“I think it was this day the conscription bill was known to have passed the first reading. I went to town in the afternoon, to Jennings & then to Miss O’Shea, where I had to wait ages in the shop talking to her husband about conscription. Then I went to the hotel & found Kitty was up again but still set against going to Mt Melleray, so Mrs Power decided she wd go with me on Saturday.”
WEEK 25: (18th – 23rd March 1918)
“Dorothea had a visit from a girl named Minnie Doyle who was looking for Edward Jacob – she had a baby in New Ross workhouse when she was 16, through absolutely no fault of her own, & being left all alone at the time for hours after, the baby died & she was tried for murdering it, but acquitted, whereupon she was put into the Good Sheppard convent here, & very badly treated there according to her account. Edward Jacob had visited her in prison, & told her to apply to him when she came out, but when she asked the nuns for the wherewithal to write to him, they wdn’t give it.”
WEEK 24: (11th – 17th March 1918)
“The Redmonites had a procession in the evening & I, not being sure at first that they were Redmonites, hung a flag out of the drawing room window, which infuriated them so that a lot of them came and hurled themselves against the door, & yelled & shouted, and put up a torch to burn the flag, I pulled it in just in time & they threw a torch in after it, but it went out as soon as it fell.”

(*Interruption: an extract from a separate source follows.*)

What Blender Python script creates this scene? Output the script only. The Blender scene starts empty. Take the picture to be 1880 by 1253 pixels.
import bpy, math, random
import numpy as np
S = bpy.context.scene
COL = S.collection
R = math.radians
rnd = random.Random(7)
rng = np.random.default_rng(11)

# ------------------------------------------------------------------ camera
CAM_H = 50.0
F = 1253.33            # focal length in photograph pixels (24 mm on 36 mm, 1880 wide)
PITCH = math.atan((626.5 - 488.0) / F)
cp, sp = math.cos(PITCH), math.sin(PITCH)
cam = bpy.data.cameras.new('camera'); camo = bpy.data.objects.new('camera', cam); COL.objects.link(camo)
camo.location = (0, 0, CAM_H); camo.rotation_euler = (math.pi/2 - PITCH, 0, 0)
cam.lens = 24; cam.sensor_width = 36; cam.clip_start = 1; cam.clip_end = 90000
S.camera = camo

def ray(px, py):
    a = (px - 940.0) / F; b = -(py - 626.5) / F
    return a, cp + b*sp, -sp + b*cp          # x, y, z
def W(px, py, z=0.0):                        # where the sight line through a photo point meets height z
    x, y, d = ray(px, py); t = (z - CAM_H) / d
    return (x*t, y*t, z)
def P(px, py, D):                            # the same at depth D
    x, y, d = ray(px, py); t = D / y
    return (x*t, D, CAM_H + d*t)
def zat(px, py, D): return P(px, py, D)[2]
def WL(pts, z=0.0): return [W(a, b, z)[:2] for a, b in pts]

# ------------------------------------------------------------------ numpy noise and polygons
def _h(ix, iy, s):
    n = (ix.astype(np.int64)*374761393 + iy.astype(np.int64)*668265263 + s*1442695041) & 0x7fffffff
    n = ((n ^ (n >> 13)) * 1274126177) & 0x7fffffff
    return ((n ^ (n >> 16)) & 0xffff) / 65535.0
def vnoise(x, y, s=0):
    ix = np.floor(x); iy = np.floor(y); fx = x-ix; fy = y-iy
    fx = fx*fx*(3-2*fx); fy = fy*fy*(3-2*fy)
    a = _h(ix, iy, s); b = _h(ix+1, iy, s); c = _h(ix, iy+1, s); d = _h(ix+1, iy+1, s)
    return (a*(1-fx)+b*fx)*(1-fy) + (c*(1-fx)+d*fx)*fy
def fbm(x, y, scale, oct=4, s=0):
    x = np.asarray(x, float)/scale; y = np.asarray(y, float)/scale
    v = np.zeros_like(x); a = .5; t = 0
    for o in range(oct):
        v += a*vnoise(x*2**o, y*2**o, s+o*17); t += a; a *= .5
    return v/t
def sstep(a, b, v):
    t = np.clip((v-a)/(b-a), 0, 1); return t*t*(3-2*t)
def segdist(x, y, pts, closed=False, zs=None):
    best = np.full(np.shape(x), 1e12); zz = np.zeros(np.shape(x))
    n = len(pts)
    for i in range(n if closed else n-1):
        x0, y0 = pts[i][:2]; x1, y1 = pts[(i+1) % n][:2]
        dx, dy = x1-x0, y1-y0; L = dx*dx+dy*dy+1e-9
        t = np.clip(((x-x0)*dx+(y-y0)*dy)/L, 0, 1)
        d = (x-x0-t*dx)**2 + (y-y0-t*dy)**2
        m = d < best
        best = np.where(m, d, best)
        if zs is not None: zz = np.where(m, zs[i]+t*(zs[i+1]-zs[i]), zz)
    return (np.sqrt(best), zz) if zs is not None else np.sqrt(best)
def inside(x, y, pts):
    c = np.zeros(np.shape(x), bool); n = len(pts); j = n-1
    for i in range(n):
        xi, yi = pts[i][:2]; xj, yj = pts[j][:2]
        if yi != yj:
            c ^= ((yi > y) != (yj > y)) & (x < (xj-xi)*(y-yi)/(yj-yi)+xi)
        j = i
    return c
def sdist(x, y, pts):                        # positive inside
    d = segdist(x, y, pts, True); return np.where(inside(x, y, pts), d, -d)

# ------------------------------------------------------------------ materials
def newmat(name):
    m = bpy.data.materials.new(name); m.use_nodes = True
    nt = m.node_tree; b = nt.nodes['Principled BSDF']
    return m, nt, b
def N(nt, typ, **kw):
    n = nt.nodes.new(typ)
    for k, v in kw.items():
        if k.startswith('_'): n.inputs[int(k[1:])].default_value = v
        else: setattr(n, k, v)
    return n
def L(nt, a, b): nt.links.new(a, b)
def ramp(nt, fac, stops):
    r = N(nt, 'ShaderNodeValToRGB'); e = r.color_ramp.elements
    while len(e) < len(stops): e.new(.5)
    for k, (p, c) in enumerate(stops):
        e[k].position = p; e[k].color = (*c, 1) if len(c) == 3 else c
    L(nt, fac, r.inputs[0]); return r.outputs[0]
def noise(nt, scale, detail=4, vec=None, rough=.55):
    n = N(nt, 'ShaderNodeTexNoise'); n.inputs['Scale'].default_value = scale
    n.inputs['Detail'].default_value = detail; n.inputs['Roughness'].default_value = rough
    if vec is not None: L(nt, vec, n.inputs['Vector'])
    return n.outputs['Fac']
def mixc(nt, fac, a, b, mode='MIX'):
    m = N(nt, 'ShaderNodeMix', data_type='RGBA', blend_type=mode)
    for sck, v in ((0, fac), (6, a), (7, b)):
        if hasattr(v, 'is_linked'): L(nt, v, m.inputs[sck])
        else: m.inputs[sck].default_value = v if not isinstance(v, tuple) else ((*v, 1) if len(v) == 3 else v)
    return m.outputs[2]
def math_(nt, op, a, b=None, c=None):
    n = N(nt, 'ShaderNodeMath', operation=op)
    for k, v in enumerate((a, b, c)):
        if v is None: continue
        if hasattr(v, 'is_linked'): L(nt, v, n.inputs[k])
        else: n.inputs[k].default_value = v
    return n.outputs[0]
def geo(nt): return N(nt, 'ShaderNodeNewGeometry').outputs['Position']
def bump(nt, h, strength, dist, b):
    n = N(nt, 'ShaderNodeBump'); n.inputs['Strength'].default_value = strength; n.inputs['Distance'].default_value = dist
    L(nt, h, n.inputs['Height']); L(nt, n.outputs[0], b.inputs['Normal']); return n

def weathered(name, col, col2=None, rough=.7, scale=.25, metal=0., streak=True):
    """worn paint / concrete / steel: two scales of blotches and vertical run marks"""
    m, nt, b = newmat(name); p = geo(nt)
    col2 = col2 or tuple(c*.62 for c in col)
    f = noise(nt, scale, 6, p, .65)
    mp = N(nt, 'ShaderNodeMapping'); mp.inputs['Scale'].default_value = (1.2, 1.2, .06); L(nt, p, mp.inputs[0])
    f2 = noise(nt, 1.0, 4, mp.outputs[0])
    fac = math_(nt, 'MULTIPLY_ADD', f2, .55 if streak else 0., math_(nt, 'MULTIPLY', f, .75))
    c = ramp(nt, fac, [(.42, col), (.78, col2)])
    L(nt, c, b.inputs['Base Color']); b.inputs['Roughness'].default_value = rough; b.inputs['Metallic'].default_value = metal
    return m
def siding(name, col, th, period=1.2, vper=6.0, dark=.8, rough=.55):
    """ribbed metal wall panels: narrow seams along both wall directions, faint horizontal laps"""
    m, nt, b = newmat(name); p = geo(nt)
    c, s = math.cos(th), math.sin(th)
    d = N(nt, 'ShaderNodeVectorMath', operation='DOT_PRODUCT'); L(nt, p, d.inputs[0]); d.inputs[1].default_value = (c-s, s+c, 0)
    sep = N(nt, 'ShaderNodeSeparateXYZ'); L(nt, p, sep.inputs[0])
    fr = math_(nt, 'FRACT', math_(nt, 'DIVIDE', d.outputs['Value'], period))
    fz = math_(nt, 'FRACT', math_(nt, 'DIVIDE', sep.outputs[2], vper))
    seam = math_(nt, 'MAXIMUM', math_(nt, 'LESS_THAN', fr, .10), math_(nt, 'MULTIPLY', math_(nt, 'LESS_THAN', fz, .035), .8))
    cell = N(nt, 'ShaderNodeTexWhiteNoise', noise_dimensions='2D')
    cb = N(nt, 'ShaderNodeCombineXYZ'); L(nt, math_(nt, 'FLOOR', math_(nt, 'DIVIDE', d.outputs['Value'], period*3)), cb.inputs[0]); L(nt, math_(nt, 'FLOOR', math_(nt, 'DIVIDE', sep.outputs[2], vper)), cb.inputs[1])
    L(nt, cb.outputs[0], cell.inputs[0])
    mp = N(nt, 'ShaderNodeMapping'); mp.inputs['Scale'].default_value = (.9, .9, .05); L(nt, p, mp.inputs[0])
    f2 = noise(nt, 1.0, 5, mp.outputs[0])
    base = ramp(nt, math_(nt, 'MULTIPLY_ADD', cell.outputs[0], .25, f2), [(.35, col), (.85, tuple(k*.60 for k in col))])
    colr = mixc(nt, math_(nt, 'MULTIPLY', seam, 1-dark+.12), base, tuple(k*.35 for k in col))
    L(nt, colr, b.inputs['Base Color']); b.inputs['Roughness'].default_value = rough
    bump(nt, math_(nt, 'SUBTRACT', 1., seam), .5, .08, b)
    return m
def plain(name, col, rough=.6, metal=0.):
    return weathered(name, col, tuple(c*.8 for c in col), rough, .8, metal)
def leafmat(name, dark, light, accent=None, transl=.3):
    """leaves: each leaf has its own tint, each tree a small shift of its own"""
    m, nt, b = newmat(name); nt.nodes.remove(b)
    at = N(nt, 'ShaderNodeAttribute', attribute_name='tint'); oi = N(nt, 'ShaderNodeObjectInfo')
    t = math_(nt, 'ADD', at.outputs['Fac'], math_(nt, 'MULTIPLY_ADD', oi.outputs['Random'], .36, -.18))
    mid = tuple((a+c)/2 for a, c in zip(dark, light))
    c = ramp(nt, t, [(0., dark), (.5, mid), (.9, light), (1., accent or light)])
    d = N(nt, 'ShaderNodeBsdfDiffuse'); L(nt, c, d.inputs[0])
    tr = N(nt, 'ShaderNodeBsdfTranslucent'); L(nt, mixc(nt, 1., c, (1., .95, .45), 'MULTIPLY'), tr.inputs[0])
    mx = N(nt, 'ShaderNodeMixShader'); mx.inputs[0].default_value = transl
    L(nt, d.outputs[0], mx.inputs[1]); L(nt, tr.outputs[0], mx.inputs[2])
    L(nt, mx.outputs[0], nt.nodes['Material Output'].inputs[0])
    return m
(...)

WEEK 23: (4th – 10th March 1918)
“I went to town in the morning & in the afternoon to the Powers, who produced a tall good-looking young man named Murray, on the way to be a priest, & sent him & me to the asylums. We went to the Walsh place at the foot of Convent hill, and got the names of 12 old women there – the matron brought them in to us one by one and I think it was quite a piece of entertainment for them.”
WEEK 17: (21st – 27th January 1918)
“Cathal Brugha came in off the 9.30 train & I was late for my class because I stayed listening to him. He is small & very dry & wan looking, & lame, with a rather long moustache. He told a lot about the Convention, & Middleton’s & Redmond’s efforts to fix up a scheme without full control of the customs, & the great danger there is of a majority of the country accepting whatever scheme the Convention does agree on. Then he sat down to a tea with horrid looking black kidneys on toast, & I went away.”
WEEK 12: (17th – 23rd December 1917)
“I went on to the club committee then; it was nearly all about the plebiscite. There have to be articles in the local press to prepare the public’s mind, & handbills distributed; & they say of course Redmond will send orders to all his followers not to sign it.”